The wind that blew over our land during the late 1970’s was, however, not an isolated event; it covered a very large area of traditional Muslim lands. It was the result of a dreadful robbery committed in broad daylight; a pillage that shattered the dreams of a millions of men and women who had shown a genuine and sincere recommitment to Islam during the 1970s. Their dreams of rebuilding their societies were hijacked by self-styled kings, amirs, military generals, mullahs and prime ministers with historic mandates. This cruel turnaround was powered by the windfall arising out of an unprecedented hike in oil prices and it sowed seeds of hatred for the beards and amamas that has now yield rich rewards for the head hunters.

The men who wheeled around me on this recent visit to my birthplace are the product of a lost historic opportunity that could have easily produced an entirely different society in this land where the vision of Islam is now being redefined in terms that originate in Washington DC. What is now happening in this land, and all across the Muslim world, was simply unthinkable twenty-five years ago. Who could have then imagined the kind of social engineering that has produced educated men and women who neither know their language nor eat the food that generations of their ancestors have eaten and whose dreams are orchestrated for them in a far-away land? Who could have imagined then that the spiritual space of the entire Muslim world could be so hollowed out that even the sound of Azaan would become alien? Dotted with dish-antennas, the cityscape of Islam’s most sacred cities now give testimony to the veracity of the Prophet’s saying: Islam began as a stranger and a time will come when it will again become a stranger.

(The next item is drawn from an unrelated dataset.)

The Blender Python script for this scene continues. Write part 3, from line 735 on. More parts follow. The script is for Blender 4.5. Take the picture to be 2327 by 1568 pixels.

Yet, one cannot blame those who are leading this brutal insurgency that is draining the lifeblood from Islamic civilization; they are at least being sincere to their beliefs. They have taken upon themselves to spread their vision of life to the far corners of the earth and they are spending billions of dollars on this mission to remake the world in their own image. The verdict must go against those who have failed to prove their sincerity to a commitment they made when they pronounced the Shahadah. They have not only destroyed the historic possibility of remaking our societies, they have also made it extremely difficult for young men and women now committing their lives to Islam. Beards, amamas and jilbabs have become suspect, not only at airports and border crossings, but also in the streets of our beloved cities where we have shed our blood and sweat and where we have dreamt our best dreams.